Rischi di una guerra generazionale fra chi ha e chi no?  
“Parlo per me, e certamente no. Non ho mai pensato che per ottenere diritti io avrei dovuto toglierli ad altri. I diritti si estendono, non si riducono. Non c’è risentimento, se non nei confronti di una classe politica che ci ha portati fin qui”.
Nelle tue strisce, molto popolari soprattutto fra lettori della tua generazione, racconti di precariato ed eterna giovinezza. Da piccolo ti immaginavi con il posto fisso e la famiglia a 30 anni?  
“Sì, non sapevo cosa avrei fatto, ma pensavo che sarei stato sui binari giusti. Non pensavo di rimanere fuori dai cicli della produzione. Come mi è successo prima, perché ripeto, oggi sono un privilegiato, e come succede a tanti della mia età, che faticano a pagare l’affitto e devono vivere con tre coinquilini. Molti finiscono a spacciare, nelle borgate succede”.
Nelle periferie, come quella che racconti, Rebibbia a Roma, è più difficile trovare il proprio posto?  
“Bisogna capire cosa significa periferia. A Rebibbia, come ovunque, c’è di tutto: chi non ha la terza media e chi è laureato. Certo, però, se si parla di lavoro offre meno”.
Nelle tue tavole si parla poco di pensione. Nella realtà? Hai mai pensato alla tua?  

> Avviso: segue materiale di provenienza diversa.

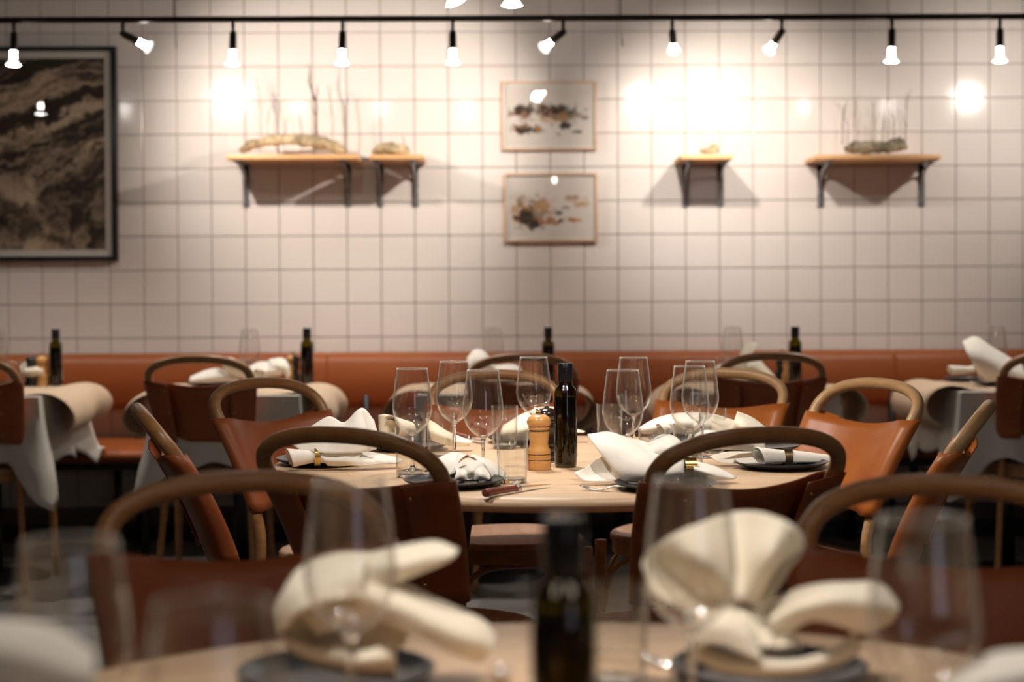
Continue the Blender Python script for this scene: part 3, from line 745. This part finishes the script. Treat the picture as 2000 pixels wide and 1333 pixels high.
def make_fork():
    r = empty('fork')
    MB().tube(cr([(-.13, 0, .003), (-.11, 0, .003), (-.05, 0, .008), (0, 0, .012), (.02, 0, .006)], 4), [.004, .006, .0068, .0068, .0062, .0055, .005, .0045, .004, .0036, .0033, .003, .0028, .003, .0035, .005, .008], 10, flat=.35).build('handle', 'steel', r)
    for k in range(4):
        y = -.0075+k*.005
        MB().tube(cr([(.018, y*.8, .0065), (.035, y, .0025), (.055, y, .0035), (.078, y, .010)], 4), [.0018]*6+[.0016]*4+[.0013]*2+[.0006], 6).build('tine', 'steel', r)
    return r
wine = Maker(make_wine_glass()); tumb = Maker(make_tumbler()); bott = Maker(make_bottle()); millw = Maker(make_mill('mill')); milld = Maker(make_mill('mill_dark'))
plate = Maker(make_plate()); knife = Maker(make_knife()); fork = Maker(make_fork())
def put(mk, px, py, label, cat, group=None, z=TZ, rz=0, scale=1):
    p = onz(px, py, z); return mk((p.x, p.y, z), rz, label, cat, group, scale)
def putY(mk, px, Y, label, cat, group=None, z=TZ, rz=0, scale=1):
    p = at(px, 900, Y); return mk((p.x, Y, z), rz, label, cat, group, scale)
G = 'wine glasses on the middle table'
for px, py, lb in [(806, 921, 'wine glass above the left tumbler, leftmost on the middle table'), (888, 892, 'wine glass just behind and left of the central front glass'), (944, 929, 'front wine glass left of the pale pepper mill'),
                   (1043, 874, 'wine glass standing behind the pale pepper mill'), (1238, 876, 'far wine glass right of the bottle, partly behind the nearer one'), (1217, 930, 'wine glass rising out of the right-hand white napkin'),
                   (1347, 914, 'wine glass beside the orange chair, nearer of that pair'), (1368, 893, 'wine glass beside the orange chair, farther of that pair')]:
    put(wine, px, py, lb, 'wine glass', G)
G = 'tumblers on the middle table'
for px, py, lb in [(806, 924, 'tumbler in front of the leftmost wine glass'), (861, 895, 'tumbler between the two left wine glasses'), (1001, 943, 'tumbler in front of the pale pepper mill'), (986, 876, 'tumbler behind the central front wine glass'),
                   (1191, 872, 'tumbler right behind the bottle, half hidden by a wine glass'), (1278, 936, 'tumbler behind the right-hand white napkin'), (1345, 924, 'tumbler around the stem of the glass beside the orange chair'), (1392, 884, 'far tumbler in front of the orange leather chair')]:
    dx = {806: -30, 1345: 0}.get(px, 0)
    put(tumb, px+(22 if px == 806 else 0)-(26 if px == 806 else 0), py+(8 if px in (806,) else 0), lb, 'tumbler', G)
put(bott, 1105, 912, 'dark olive oil bottle beside the pepper mills, in sharp focus', 'bottle', None)
put(millw, 1053, 917, 'pale beech pepper mill left of the sharp bottle', 'pepper mill')
put(milld, 1068, 899, 'dark pepper mill between the pale mill and the sharp bottle', 'pepper mill')
put(knife, 1012, 962, 'steak knife with red handle at the near table edge', 'knife', None, rz=.9)
put(knife, 916, 862, 'steak knife with red handle lying beyond the wine glasses', 'knife', None, rz=-1.15)
put(fork, 1205, 961, 'steel fork lying below the big white napkin', 'fork', None, rz=2.75)
G = 'black plates on the middle table'
PL = {}
for k, px, py, lb in [('a', 626, 906, 'black plate under the napkin, left side of the middle table'), ('b', 886, 949, 'black plate under the small crumpled napkin'), ('c', 1300, 955, 'black plate under the big white napkin cone'), ('d', 1525, 914, 'black plate under the napkin on the right side'),
                      ('e', 795, 878, 'black plate under the napkin behind the left glasses'), ('f', 1030, 864, 'black plate under the far soft napkin'), ('g', 1345, 866, 'black plate under the far white ribbon napkin'), ('h', 1480, 880, 'black plate under the banded napkin before the orange chairs')]:
    PL[k] = put(plate, px, py, lb, 'plate', G)

# ------------------------------------------------------------------ napkins
def interp(rows, nu=7, nv=7):
    R = [cr(r, nu) for r in rows]; out = []
    cols = [cr([R[j][i] for j in range(len(R))], nv) for i in range(len(R[0]))]
    return [[cols[i][j] for i in range(len(cols))] for j in range(len(cols[0]))]
def add_grid(mb, g):
    m = len(g[0]); mb.add([p for r in g for p in r], [(j*m+i, j*m+i+1, (j+1)*m+i+1, (j+1)*m+i) for j in range(len(g)-1) for i in range(m-1)])
def sheet(mb, Y, rows, org, wr=.0015, seed=0):
    g = interp([[at(px, py, Y+d)-org for px, py, d in r] for r in rows])
    for r in g:
        for p in r: p += noise.noise_vector((p+org)*22+Vector((seed, 0, 0)))*wr*1.6
    add_grid(mb, g)
def roll(mb, Y, a, b, r0, r1, org, turns=1.35, tight=.45, n=14, flat=1.0, ruffle=0):
    A = at(a[0], a[1], Y+(a[2] if len(a) > 2 else 0)); B = at(b[0], b[1], Y+(b[2] if len(b) > 2 else 0)); s = Y/F
    ax = (B-A).normalized(); up = Vector((0, 0, 1)) if abs(ax.z) < .85 else Vector((0, -1, 0)); sd = ax.cross(up).normalized(); up = sd.cross(ax)
    g = []
    for i in range(n+1):
        t = i/n; row = []
        for k in range(41):
            u = k/40; an = 2*PI*turns*u-.6
            rr_ = (r0+(r1-r0)*t**1.3)*s*(1-tight*u)*(1+ruffle*t*math.sin(an*2.3+1))
            row.append(A+(B-A)*(t*(1+.10*math.sin(an)*t))+sd*math.cos(an)*rr_+up*math.sin(an)*rr_*flat-org)
        g.append(row)
    add_grid(mb, g)
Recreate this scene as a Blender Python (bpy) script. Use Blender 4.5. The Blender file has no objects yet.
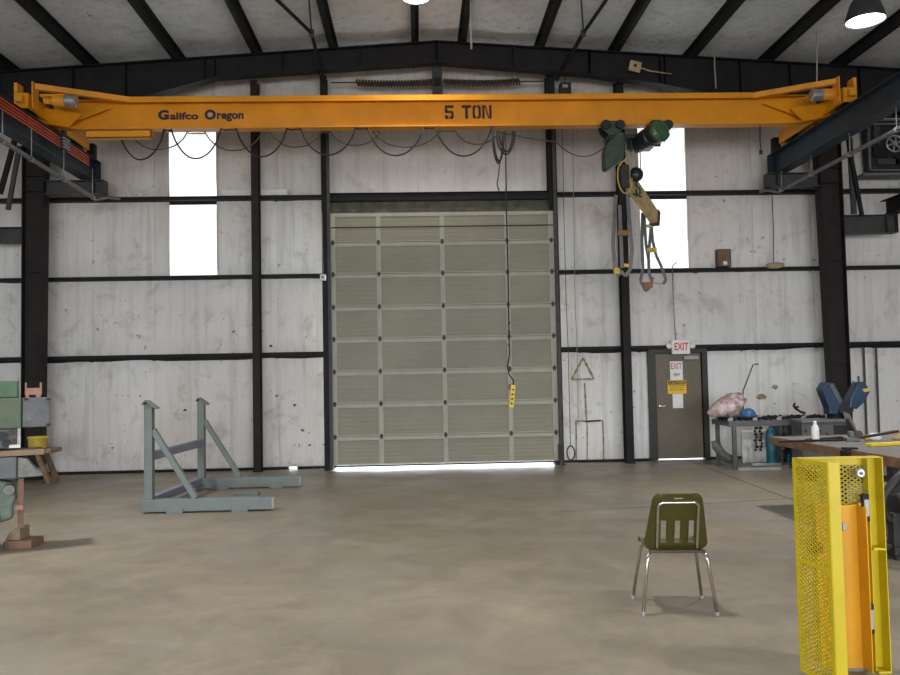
import bpy, math, random
from mathutils import Vector, Matrix
random.seed(7)
C = bpy.context.scene.collection
V = Vector
PI = math.pi
sin, cos = math.sin, math.cos

# ------------------------------------------------------------------ camera
F = 800.0
YAW, PIT, ROL, SX, SY = 0.0353552, 0.0449382, -0.0194842, -4.377, 4.811
H = 1.74            # lens height above the floor
D = 16.14           # end wall
cf = V((sin(YAW)*cos(PIT), cos(YAW)*cos(PIT), sin(PIT)))
_r = V((cos(YAW), -sin(YAW), 0)); _u = _r.cross(cf)
cr = _r*cos(ROL) + _u*sin(ROL); cu = -_r*sin(ROL) + _u*cos(ROL)
def ray(x, y): return cf + cr*((x-450-SX)/F) + cu*((337.5+SY-y)/F)
def at(x, y, Y=D):
    d = ray(x, y); return V((0, 0, H)) + d*(Y/d.y)
def fl(x, y, z=0.0):
    d = ray(x, y); return V((0, 0, H)) + d*((z-H)/d.z)
cam = bpy.data.cameras.new('camera'); camo = bpy.data.objects.new('camera', cam); C.objects.link(camo)
m = Matrix(((cr.x, cu.x, -cf.x, 0), (cr.y, cu.y, -cf.y, 0), (cr.z, cu.z, -cf.z, H), (0, 0, 0, 1)))
camo.matrix_world = m
cam.sensor_width = 36; cam.lens = F/900*36; cam.shift_x = -SX/900; cam.shift_y = SY/900
cam.clip_end = 200
bpy.context.scene.camera = camo

# ------------------------------------------------------------------ materials
def newmat(name):
    m = bpy.data.materials.new(name); m.use_nodes = True
    nt = m.node_tree; nt.nodes.clear()
    o = nt.nodes.new('ShaderNodeOutputMaterial'); b = nt.nodes.new('ShaderNodeBsdfPrincipled')
    nt.links.new(b.outputs[0], o.inputs[0]); return m, nt, b
def coords(nt, scale=(1, 1, 1)):
    tc = nt.nodes.new('ShaderNodeTexCoord'); mp = nt.nodes.new('ShaderNodeMapping')
    mp.inputs['Scale'].default_value = scale
    nt.links.new(tc.outputs['Object'], mp.inputs[0]); return mp.outputs[0]
def noise(nt, co, sc, det=4, rough=.6, dist=0):
    n = nt.nodes.new('ShaderNodeTexNoise'); n.inputs['Scale'].default_value = sc
    n.inputs['Detail'].default_value = det; n.inputs['Roughness'].default_value = rough
    n.inputs['Distortion'].default_value = dist
    nt.links.new(co, n.inputs['Vector']); return n.outputs['Fac']
def ramp(nt, fac, stops):
    r = nt.nodes.new('ShaderNodeValToRGB'); e = r.color_ramp.elements
    while len(e) < len(stops): e.new(.5)
    for k, (p, c) in enumerate(stops):
        e[k].position = p
        e[k].color = (c, c, c, 1) if isinstance(c, (int, float)) else (*c, 1)
    nt.links.new(fac, r.inputs[0]); return r.outputs[0]
def mix(nt, a, b, fac, mode='MIX'):
    n = nt.nodes.new('ShaderNodeMix'); n.data_type = 'RGBA'; n.blend_type = mode
    for s, v in ((6, a), (7, b)):
        if isinstance(v, tuple): n.inputs[s].default_value = (*v, 1)
        else: nt.links.new(v, n.inputs[s])
    if isinstance(fac, (int, float)): n.inputs[0].default_value = fac
    else: nt.links.new(fac, n.inputs[0])
    return n.outputs[2]
def bump(nt, b, h, strength=.3, dist=.02):
    n = nt.nodes.new('ShaderNodeBump'); n.inputs['Strength'].default_value = strength; n.inputs['Distance'].default_value = dist
    nt.links.new(h, n.inputs['Height']); nt.links.new(n.outputs[0], b.inputs['Normal'])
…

“A farlo mi viene un’ansia tremenda. Non so che tipo di pensione potrò avere, è tutto fumoso. Prima di fare il fumettista ho avuto contratti di un mese e mezzo, e a molti amici non hanno mai nemmeno pagato i contributi. Tra noi non si parla molto di pensione, tutti danno per scontato che non l’avremo. Ma riguarda tanta gente: qualcosa, tutti insieme, dovremo inventarci”.